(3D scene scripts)
---------------
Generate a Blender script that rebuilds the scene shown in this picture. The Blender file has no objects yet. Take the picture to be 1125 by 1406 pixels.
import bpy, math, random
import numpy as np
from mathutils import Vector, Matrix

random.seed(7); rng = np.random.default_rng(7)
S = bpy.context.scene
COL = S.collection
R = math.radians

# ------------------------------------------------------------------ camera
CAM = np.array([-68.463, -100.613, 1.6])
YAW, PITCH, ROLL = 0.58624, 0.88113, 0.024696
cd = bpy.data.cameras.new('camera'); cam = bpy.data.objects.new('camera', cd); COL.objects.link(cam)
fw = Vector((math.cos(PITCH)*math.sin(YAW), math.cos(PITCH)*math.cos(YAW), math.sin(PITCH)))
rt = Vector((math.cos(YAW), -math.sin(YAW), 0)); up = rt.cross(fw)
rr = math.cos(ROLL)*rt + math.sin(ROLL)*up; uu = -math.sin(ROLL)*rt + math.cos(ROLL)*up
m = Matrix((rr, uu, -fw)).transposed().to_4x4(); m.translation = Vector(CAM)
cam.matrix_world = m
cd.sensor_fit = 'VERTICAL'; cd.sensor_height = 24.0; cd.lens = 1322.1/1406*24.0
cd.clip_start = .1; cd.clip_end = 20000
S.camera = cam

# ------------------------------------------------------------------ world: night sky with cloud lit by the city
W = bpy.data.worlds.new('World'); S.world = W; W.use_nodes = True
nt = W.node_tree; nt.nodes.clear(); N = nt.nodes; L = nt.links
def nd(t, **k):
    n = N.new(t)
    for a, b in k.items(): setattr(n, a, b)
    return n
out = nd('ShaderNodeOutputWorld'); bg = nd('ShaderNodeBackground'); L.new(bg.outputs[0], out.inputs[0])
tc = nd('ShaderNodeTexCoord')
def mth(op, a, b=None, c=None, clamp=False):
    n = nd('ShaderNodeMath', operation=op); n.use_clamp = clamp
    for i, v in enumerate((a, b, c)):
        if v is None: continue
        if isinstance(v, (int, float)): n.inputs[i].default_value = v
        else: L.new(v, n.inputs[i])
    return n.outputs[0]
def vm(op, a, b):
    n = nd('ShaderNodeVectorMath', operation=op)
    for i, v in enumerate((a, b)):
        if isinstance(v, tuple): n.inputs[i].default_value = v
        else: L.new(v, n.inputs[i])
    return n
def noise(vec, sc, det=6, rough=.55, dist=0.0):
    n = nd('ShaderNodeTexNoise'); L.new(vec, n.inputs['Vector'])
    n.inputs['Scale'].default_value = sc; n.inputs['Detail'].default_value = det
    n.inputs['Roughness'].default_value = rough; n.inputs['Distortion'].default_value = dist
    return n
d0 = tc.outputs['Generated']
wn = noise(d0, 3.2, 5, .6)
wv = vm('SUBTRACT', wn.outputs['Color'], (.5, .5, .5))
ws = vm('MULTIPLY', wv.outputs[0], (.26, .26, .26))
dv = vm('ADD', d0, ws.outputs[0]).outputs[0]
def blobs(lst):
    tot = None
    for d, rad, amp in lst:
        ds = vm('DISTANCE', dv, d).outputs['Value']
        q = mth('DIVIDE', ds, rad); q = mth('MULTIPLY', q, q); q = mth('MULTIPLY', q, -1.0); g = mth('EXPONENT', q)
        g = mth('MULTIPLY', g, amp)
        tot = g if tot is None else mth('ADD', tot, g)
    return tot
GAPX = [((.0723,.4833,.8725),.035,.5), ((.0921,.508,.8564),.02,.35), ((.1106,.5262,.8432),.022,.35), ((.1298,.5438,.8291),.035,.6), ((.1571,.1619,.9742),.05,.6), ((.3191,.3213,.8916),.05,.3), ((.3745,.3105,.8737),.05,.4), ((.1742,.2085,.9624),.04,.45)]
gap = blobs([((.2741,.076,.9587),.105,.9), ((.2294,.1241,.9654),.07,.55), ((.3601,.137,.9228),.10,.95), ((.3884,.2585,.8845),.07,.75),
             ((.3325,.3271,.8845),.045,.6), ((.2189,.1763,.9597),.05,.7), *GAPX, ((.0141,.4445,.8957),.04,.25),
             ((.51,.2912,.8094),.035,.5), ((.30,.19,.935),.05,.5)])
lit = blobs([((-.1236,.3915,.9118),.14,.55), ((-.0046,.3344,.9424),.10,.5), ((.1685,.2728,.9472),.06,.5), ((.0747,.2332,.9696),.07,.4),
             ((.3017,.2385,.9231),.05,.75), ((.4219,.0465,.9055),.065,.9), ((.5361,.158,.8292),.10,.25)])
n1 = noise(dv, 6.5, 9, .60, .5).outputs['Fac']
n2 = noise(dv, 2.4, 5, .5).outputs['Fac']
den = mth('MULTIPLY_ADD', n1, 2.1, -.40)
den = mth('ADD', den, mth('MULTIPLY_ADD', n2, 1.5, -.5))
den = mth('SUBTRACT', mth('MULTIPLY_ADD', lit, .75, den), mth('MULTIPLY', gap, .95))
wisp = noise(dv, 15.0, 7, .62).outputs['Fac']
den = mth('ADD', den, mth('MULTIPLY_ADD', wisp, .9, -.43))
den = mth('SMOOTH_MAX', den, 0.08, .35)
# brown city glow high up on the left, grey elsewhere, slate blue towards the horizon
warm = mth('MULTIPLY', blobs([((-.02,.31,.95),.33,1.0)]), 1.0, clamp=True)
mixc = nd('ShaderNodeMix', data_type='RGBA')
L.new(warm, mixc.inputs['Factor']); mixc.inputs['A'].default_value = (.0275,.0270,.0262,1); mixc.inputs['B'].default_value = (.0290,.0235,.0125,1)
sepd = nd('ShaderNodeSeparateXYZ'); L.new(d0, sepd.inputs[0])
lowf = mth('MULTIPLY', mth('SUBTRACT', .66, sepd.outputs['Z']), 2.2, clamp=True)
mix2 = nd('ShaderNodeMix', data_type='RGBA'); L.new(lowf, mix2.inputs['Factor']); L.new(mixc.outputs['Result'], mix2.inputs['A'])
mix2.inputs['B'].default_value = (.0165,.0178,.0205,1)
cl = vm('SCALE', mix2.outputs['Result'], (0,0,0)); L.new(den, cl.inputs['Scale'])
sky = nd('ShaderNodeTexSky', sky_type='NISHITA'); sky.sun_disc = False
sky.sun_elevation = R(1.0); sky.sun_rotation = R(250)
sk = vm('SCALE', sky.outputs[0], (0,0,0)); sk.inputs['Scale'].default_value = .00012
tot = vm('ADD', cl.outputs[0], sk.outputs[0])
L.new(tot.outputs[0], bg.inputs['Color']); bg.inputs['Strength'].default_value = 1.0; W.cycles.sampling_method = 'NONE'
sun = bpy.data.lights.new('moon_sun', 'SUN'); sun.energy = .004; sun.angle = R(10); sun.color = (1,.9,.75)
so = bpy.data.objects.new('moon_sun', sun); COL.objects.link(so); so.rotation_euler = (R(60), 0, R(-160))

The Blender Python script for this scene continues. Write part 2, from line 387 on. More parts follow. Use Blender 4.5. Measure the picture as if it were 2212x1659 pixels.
---------------
_Work to complete_: Produce the lines from the top of the listing through the "R = math.radians" line exactly as they appear, with no additional output.

_The reply_:
Generate a Blender script that rebuilds the scene shown in this picture. The Blender file has no objects yet. Take the picture to be 1125 by 1406 pixels.
import bpy, math, random
import numpy as np
from mathutils import Vector, Matrix

random.seed(7); rng = np.random.default_rng(7)
S = bpy.context.scene
COL = S.collection
R = math.radians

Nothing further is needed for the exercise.